LA Californie, cinquième exposition personnelle d’Alex Israel à la galerie Almine Rech Paris, contribue un regard nouveau aux différents débats, célébrations et expositions qui vont marquer partout dans le monde le cinquantième anniversaire de la mort de Pablo Picasso. Avec Picasso, Israel a trouvé le sujet idéal de ses explorations, aux confins des beaux-arts et de la pop culture. Il avait déjà évoqué les « dessins lumineux » de Picasso (rendus célèbres par le magazine Life en 1949) dans un autoportrait en réalité augmentée, réalisé avec Snapchat et permettant au regardeur de le voir tracer son profil emblématique du bout d’un doigt incandescent[1]. Pour cette exposition, Israel se tourne vers un autre aspect de l’héritage de Picasso : La Californie.
De 1955 à 1961, Picasso, au sommet de sa carrière, vit et travaille à La Californie, une villa Belle Époque sur la Côte d’Azur qu’il transforme en une sorte de salon-Gesamtkunstwerk rempli de ses propres céramiques, peintures, gravures et sculptures. Il traite d’ailleurs lui-même cette mise en scène complexe comme une forme nouvelle d’autoportrait. Dans un hommage à ces œuvres intimes, Israel propose un aperçu de son propre atelier de Los Angeles – avec ses pots de peinture, chevalets, ou œuvres d’art en devenir – dans Self-Portrait (Warner Bros.), 2023. Dans une série de tableaux plus petits, il remplace les sujets classiques des natures mortes de Picasso (Le Journal, fruits et bouteilles d’alcool) par des objets typiquement californiens comme le Los Angeles Times, le rhum Malibu, la partition du Dreams de Stevie Nicks… ou encore un avocat.
Une autre œuvre exposée ici fait écho à la vie sociale, voire mondaine, de Picasso à La Californie. Si le nom de la villa évoque à lui seul une aura de glamour hollywoodien, son emplacement, surplombant la station balnéaire de Cannes, rapproche Picasso des stars de cinéma qui y affluent pour le festival éponyme.
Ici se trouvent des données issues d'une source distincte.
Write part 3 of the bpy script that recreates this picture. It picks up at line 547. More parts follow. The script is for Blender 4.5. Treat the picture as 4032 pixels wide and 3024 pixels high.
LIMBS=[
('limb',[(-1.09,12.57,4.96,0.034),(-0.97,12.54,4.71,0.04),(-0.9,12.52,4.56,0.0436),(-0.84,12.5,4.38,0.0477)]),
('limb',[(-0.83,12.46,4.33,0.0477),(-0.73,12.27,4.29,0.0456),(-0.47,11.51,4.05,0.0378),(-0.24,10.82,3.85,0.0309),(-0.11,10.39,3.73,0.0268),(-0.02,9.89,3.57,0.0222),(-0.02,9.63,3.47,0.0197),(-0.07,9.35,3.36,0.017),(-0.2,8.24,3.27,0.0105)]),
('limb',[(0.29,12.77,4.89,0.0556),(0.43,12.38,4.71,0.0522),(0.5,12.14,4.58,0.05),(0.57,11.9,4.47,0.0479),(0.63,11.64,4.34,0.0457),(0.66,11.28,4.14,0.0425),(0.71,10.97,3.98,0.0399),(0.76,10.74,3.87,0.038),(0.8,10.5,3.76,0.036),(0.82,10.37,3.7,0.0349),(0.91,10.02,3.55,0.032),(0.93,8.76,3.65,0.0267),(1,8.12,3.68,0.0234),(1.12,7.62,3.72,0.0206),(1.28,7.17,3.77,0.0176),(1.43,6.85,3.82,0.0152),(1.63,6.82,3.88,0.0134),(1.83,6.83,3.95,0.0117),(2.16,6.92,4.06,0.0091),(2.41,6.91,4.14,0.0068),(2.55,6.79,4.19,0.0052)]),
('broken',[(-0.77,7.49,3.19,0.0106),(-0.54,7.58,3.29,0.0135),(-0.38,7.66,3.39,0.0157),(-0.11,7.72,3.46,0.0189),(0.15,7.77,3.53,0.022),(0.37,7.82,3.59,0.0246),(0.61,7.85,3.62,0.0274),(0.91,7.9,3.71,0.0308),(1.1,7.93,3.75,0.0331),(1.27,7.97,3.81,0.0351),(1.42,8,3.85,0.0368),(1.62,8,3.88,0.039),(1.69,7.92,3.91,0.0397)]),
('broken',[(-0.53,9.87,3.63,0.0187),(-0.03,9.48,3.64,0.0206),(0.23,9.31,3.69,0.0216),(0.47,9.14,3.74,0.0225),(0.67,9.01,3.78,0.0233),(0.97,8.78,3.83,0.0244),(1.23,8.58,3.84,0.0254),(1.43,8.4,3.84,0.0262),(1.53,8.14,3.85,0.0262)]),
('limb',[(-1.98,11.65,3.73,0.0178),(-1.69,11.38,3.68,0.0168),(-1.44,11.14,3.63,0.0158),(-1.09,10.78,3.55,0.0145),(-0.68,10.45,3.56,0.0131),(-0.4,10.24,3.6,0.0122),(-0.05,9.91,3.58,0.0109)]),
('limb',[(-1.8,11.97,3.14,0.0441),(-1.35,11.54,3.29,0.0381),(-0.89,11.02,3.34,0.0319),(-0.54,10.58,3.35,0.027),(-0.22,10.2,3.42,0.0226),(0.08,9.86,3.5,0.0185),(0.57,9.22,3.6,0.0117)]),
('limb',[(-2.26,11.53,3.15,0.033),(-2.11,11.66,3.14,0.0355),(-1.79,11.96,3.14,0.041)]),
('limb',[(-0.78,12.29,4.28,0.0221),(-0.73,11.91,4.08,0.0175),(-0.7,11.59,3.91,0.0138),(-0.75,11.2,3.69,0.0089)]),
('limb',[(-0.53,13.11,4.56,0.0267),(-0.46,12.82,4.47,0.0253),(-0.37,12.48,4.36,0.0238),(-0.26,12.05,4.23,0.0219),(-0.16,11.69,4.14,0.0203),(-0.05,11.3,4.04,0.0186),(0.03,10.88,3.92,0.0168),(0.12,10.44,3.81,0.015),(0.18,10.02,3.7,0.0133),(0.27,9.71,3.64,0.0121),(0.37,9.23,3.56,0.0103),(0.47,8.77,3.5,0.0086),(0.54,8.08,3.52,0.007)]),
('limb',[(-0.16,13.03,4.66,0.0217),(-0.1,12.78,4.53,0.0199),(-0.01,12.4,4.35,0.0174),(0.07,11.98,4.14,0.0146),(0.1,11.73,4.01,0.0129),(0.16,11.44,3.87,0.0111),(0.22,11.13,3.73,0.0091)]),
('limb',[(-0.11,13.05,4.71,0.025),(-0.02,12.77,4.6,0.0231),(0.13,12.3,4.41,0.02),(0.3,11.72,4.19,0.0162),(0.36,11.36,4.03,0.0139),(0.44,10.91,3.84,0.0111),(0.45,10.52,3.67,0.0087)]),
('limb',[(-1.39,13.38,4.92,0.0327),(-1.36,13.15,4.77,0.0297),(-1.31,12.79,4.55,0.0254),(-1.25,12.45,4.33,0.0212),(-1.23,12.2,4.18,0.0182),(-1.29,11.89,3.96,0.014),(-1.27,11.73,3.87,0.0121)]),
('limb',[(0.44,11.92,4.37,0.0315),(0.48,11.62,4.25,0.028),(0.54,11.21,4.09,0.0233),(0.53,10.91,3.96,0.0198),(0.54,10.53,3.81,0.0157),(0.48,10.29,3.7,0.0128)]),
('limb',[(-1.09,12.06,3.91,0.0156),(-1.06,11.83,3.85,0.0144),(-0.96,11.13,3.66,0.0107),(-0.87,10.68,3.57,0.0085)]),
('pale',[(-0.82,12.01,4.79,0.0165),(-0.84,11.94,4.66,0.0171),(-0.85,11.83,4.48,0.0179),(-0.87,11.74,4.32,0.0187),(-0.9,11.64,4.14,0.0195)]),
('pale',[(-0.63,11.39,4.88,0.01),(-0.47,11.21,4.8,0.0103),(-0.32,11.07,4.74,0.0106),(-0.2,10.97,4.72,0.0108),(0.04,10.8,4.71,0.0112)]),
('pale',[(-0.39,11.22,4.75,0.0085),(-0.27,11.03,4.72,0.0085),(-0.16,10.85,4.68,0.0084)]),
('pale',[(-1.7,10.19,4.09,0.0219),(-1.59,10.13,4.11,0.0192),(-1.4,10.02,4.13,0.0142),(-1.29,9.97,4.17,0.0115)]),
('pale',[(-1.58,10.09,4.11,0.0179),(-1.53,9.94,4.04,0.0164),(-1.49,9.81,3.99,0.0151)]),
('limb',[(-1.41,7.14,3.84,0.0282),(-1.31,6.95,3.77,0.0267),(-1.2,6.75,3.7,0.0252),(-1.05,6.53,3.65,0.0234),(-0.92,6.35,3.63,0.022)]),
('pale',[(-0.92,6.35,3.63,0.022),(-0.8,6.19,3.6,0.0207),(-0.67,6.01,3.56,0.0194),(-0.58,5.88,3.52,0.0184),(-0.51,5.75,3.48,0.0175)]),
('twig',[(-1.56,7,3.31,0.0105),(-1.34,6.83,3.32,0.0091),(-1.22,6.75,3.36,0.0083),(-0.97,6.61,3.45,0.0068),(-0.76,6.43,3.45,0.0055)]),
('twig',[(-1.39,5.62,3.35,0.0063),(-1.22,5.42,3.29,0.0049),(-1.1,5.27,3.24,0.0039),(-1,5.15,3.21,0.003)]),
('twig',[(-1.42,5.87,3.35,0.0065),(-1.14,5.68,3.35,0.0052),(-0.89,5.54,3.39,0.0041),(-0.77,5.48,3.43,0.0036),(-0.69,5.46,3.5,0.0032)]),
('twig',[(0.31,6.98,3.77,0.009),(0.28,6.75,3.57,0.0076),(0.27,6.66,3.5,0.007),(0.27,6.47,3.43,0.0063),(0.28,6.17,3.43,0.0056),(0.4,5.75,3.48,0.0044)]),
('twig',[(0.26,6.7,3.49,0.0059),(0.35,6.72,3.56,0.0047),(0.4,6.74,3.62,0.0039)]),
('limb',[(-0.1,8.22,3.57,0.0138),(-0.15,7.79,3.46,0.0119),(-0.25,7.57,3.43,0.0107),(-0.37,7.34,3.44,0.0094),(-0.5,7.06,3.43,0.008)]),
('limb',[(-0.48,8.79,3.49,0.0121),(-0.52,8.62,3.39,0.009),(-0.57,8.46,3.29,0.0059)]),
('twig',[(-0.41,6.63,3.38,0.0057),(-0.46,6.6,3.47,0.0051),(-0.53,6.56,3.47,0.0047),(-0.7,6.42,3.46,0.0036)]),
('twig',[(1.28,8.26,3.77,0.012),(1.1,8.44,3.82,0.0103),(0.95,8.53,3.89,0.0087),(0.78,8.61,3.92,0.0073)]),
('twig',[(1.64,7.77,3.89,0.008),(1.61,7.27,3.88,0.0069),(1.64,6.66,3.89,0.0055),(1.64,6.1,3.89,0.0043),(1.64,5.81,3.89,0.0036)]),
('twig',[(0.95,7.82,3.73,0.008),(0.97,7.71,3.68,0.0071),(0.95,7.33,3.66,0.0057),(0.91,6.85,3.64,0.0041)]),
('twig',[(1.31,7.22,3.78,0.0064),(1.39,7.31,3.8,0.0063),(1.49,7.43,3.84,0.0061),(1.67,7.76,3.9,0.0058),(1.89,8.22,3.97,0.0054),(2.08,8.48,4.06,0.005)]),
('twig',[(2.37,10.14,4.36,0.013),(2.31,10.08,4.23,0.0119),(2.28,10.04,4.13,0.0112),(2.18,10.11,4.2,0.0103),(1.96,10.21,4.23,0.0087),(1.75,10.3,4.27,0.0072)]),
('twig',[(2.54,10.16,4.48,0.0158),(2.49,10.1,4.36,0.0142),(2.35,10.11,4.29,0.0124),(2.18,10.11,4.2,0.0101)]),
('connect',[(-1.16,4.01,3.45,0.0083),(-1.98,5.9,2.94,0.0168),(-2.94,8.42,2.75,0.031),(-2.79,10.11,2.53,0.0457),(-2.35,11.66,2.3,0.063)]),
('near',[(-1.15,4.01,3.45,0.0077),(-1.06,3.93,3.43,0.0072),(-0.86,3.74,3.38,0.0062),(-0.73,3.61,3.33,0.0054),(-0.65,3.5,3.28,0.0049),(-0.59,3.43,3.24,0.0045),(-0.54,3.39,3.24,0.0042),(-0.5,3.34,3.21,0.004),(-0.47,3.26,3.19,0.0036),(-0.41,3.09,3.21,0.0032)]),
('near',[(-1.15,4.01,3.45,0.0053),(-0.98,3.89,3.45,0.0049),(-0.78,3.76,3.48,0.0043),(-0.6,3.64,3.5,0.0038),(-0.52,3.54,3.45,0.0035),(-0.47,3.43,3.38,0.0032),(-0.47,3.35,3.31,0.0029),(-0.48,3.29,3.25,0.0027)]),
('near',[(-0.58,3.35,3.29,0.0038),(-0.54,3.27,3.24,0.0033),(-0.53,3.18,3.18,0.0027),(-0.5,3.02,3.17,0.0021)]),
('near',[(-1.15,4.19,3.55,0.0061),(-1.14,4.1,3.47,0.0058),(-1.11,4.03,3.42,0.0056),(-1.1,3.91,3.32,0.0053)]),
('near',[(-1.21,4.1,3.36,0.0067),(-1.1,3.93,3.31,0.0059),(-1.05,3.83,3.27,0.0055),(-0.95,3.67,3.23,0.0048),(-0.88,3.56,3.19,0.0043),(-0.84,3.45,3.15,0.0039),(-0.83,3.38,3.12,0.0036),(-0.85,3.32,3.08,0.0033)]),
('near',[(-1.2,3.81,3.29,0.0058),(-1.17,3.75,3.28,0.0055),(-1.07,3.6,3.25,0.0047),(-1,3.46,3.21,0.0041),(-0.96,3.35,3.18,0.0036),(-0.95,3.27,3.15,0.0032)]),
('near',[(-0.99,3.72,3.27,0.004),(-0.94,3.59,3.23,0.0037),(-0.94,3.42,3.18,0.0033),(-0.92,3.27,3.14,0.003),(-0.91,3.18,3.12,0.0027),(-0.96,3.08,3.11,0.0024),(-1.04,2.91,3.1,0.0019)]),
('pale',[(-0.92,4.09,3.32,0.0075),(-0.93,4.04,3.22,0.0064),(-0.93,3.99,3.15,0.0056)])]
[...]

Illustrant ce lien que Picasso entretient avec la culture des vedettes, son Self Portrait (After André Villers’ 'Portrait of Picasso with Gary Cooper's hat and gun’, 1959 © Adagp, Paris, 2023) le représente vêtu de son emblématique marinière et portant le chapeau de cowboy et le revolver de Gary Cooper. Le tableau, basé sur les photos prises à la villa en 1959 par André Villiers, incarne bien le statut d’icône acquis par Picasso et le relie directement aux grandes stars de Hollywood. Israel, dont l’atelier est situé dans le backlot de la Warner à Los Angeles, et qui intègre depuis longtemps des accessoires de cinéma dans sa pratique, utilise cette image de Picasso pour historiciser le modèle d’un artiste qui se comporte comme une célébrité. Ailleurs, des découpes en aluminium peint à l’effigie grandeur-nature d’Israel, d’Almine Rech et de Bernard Ruiz-Picasso suggèrent un lien entre culture pop et marché de l’art. Ces sculptures autoportantes trouvent leur inspiration dans les découpages de carton et de papier réalisés par Picasso dans les années 50 et 60, mais évoquent aussi les silhouettes de stars bon marché qu’on trouve devant les cinémas ou les magasins de souvenirs. En employant le langage visuel de la publicité pour représenter les galeristes (qui se trouvent également être les héritiers de Picasso) et lui-même (arborant un T-shirt souvenir de Picasso), Israel souligne le lien commercial qui existe entre l’art et la célébrité.
À travers cette exposition, Israel incite au dialogue entre passé et présent, mais aussi entre imaginaire et réel, en présentant son propre travail aux côtés d’œuvres et d’objets historiques empruntés à la collection de la Fundación Almine y Bernard Ruiz-Picasso, ainsi qu’une sélection d’accessoires de cinéma liés à l’art provenant de maisons parisiennes. Parmi ces objets (réels ou factices), on trouve plusieurs palettes. Les véritables palettes de Picasso sont présentées ici en compagnie d’imitations de cinéma, ainsi que d’un Self-portrait (Palette) - 2023 d’Alex Israel. En capturant ainsi l’essence même de La Californie, l’artiste se sert de la magie hollywoodienne pour brouiller les distinctions entre artefact, artifice et œuvre d’art.